WRITTEN INSTRUCTION -> Every line must be returned precisely as it is written.

GIVEN INFORMATION ->

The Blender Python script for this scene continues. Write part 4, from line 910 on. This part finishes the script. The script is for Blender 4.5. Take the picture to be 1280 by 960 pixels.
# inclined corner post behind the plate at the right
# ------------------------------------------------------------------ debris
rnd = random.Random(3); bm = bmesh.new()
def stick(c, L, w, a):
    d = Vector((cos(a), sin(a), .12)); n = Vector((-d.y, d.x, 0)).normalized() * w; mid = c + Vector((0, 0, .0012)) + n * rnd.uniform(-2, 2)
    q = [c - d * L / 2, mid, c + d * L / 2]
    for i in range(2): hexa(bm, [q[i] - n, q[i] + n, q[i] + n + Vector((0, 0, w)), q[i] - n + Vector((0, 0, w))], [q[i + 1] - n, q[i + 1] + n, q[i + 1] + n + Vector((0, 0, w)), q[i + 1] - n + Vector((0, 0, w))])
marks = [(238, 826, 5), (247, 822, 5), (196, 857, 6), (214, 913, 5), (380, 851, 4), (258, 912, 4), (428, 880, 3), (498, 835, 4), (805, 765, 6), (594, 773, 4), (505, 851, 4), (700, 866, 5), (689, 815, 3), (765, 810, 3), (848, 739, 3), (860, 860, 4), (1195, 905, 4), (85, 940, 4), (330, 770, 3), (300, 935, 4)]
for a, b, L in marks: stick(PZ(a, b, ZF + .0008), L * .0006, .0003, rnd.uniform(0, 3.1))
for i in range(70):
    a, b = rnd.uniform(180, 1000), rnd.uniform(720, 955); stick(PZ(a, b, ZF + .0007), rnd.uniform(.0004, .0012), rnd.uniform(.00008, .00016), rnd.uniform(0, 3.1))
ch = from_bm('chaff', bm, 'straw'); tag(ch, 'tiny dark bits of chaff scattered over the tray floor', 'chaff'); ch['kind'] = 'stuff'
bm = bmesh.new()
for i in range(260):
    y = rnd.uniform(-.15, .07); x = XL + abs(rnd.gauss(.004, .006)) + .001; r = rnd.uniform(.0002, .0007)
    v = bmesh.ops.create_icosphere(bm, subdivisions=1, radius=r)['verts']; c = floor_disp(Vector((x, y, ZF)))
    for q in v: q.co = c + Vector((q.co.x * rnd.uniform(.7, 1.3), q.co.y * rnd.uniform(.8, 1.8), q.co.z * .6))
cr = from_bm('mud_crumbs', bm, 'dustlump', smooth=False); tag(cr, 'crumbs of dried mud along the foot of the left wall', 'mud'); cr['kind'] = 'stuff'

RESULT ->
The Blender Python script for this scene continues. Write part 4, from line 910 on. This part finishes the script. The script is for Blender 4.5. Take the picture to be 1280 by 960 pixels.
# inclined corner post behind the plate at the right
# ------------------------------------------------------------------ debris
rnd = random.Random(3); bm = bmesh.new()
def stick(c, L, w, a):
    d = Vector((cos(a), sin(a), .12)); n = Vector((-d.y, d.x, 0)).normalized() * w; mid = c + Vector((0, 0, .0012)) + n * rnd.uniform(-2, 2)
    q = [c - d * L / 2, mid, c + d * L / 2]
    for i in range(2): hexa(bm, [q[i] - n, q[i] + n, q[i] + n + Vector((0, 0, w)), q[i] - n + Vector((0, 0, w))], [q[i + 1] - n, q[i + 1] + n, q[i + 1] + n + Vector((0, 0, w)), q[i + 1] - n + Vector((0, 0, w))])
marks = [(238, 826, 5), (247, 822, 5), (196, 857, 6), (214, 913, 5), (380, 851, 4), (258, 912, 4), (428, 880, 3), (498, 835, 4), (805, 765, 6), (594, 773, 4), (505, 851, 4), (700, 866, 5), (689, 815, 3), (765, 810, 3), (848, 739, 3), (860, 860, 4), (1195, 905, 4), (85, 940, 4), (330, 770, 3), (300, 935, 4)]
for a, b, L in marks: stick(PZ(a, b, ZF + .0008), L * .0006, .0003, rnd.uniform(0, 3.1))
for i in range(70):
    a, b = rnd.uniform(180, 1000), rnd.uniform(720, 955); stick(PZ(a, b, ZF + .0007), rnd.uniform(.0004, .0012), rnd.uniform(.00008, .00016), rnd.uniform(0, 3.1))
ch = from_bm('chaff', bm, 'straw'); tag(ch, 'tiny dark bits of chaff scattered over the tray floor', 'chaff'); ch['kind'] = 'stuff'
bm = bmesh.new()
for i in range(260):
    y = rnd.uniform(-.15, .07); x = XL + abs(rnd.gauss(.004, .006)) + .001; r = rnd.uniform(.0002, .0007)
    v = bmesh.ops.create_icosphere(bm, subdivisions=1, radius=r)['verts']; c = floor_disp(Vector((x, y, ZF)))
    for q in v: q.co = c + Vector((q.co.x * rnd.uniform(.7, 1.3), q.co.y * rnd.uniform(.8, 1.8), q.co.z * .6))
cr = from_bm('mud_crumbs', bm, 'dustlump', smooth=False); tag(cr, 'crumbs of dried mud along the foot of the left wall', 'mud'); cr['kind'] = 'stuff'